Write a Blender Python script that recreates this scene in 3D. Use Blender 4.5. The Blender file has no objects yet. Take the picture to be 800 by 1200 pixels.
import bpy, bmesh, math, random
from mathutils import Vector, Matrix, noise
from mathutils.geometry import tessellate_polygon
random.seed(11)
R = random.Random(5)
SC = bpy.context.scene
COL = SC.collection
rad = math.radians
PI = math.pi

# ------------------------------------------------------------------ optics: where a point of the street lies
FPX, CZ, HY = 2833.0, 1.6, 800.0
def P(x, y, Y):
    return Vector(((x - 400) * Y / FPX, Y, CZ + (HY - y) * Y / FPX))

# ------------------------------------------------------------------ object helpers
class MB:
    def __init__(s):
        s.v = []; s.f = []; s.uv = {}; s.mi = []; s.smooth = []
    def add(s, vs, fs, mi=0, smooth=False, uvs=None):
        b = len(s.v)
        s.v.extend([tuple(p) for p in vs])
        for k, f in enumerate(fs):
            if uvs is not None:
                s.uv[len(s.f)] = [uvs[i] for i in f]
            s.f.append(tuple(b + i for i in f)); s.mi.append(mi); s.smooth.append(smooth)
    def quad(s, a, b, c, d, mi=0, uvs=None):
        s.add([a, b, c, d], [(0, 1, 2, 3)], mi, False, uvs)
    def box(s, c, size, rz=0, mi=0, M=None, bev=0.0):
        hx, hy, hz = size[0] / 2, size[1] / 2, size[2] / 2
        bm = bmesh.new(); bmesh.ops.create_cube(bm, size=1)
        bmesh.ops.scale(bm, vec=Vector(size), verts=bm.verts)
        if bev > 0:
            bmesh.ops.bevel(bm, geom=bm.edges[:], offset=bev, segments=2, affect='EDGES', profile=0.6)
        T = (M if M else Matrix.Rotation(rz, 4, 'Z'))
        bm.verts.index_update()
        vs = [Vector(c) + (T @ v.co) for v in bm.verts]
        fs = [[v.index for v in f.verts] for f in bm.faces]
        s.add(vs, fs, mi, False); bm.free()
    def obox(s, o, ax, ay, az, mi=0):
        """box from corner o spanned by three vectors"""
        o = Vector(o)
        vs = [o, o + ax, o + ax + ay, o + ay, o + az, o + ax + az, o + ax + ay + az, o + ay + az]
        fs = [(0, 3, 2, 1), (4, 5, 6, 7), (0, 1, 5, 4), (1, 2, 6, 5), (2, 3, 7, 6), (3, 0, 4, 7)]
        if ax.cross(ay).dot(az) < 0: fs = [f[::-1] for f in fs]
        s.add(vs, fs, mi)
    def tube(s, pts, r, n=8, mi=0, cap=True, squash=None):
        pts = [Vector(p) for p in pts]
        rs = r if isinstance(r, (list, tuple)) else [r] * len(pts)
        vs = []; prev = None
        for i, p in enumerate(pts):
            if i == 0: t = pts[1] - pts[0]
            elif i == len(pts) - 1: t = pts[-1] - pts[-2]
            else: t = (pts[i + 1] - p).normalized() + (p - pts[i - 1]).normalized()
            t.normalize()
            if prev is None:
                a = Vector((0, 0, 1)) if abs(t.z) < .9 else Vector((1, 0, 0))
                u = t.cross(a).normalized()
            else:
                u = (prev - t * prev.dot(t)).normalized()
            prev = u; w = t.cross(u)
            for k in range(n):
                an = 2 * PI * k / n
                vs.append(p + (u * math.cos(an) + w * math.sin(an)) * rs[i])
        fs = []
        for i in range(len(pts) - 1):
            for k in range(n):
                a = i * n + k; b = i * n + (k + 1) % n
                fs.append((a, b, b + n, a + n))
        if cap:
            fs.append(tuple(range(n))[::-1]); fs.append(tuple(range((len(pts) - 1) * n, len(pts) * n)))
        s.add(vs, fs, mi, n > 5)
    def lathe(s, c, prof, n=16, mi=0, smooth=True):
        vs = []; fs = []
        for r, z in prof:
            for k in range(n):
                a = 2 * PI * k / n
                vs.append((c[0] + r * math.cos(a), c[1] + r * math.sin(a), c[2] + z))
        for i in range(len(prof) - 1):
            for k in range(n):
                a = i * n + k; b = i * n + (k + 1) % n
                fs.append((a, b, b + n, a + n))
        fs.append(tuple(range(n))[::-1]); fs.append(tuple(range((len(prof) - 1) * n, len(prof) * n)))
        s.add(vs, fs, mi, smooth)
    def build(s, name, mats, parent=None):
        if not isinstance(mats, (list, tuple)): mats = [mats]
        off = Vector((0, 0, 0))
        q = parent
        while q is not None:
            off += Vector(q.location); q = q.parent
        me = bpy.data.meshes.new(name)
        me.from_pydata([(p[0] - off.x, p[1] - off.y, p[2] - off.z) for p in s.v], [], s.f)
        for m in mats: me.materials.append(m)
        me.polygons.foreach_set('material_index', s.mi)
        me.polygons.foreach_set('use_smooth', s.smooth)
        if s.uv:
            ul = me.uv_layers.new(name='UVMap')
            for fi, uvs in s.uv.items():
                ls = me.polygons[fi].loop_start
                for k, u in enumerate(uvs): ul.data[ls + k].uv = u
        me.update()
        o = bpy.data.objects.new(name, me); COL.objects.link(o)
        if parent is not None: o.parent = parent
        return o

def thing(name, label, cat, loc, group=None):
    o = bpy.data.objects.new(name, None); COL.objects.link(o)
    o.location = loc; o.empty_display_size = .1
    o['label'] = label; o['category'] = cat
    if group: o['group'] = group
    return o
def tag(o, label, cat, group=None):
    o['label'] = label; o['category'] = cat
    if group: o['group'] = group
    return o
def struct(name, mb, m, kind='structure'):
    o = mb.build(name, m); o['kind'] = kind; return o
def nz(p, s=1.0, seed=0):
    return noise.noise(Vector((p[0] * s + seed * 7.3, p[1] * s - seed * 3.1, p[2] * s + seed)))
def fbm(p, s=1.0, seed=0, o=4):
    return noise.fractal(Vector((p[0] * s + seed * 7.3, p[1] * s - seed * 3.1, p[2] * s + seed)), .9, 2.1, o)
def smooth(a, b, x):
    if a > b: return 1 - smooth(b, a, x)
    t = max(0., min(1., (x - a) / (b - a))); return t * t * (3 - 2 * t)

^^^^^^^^

• PROBLEM DETAILS:
Reproduce exactly, please, only the lines from the start of the data above to the line that contains "return Vector(((x - 400)", with both ends kept.

• FULL ANSWER:
Write a Blender Python script that recreates this scene in 3D. Use Blender 4.5. The Blender file has no objects yet. Take the picture to be 800 by 1200 pixels.
import bpy, bmesh, math, random
from mathutils import Vector, Matrix, noise
from mathutils.geometry import tessellate_polygon
random.seed(11)
R = random.Random(5)
SC = bpy.context.scene
COL = SC.collection
rad = math.radians
PI = math.pi

# ------------------------------------------------------------------ optics: where a point of the street lies
FPX, CZ, HY = 2833.0, 1.6, 800.0
def P(x, y, Y):
    return Vector(((x - 400) * Y / FPX, Y, CZ + (HY - y) * Y / FPX))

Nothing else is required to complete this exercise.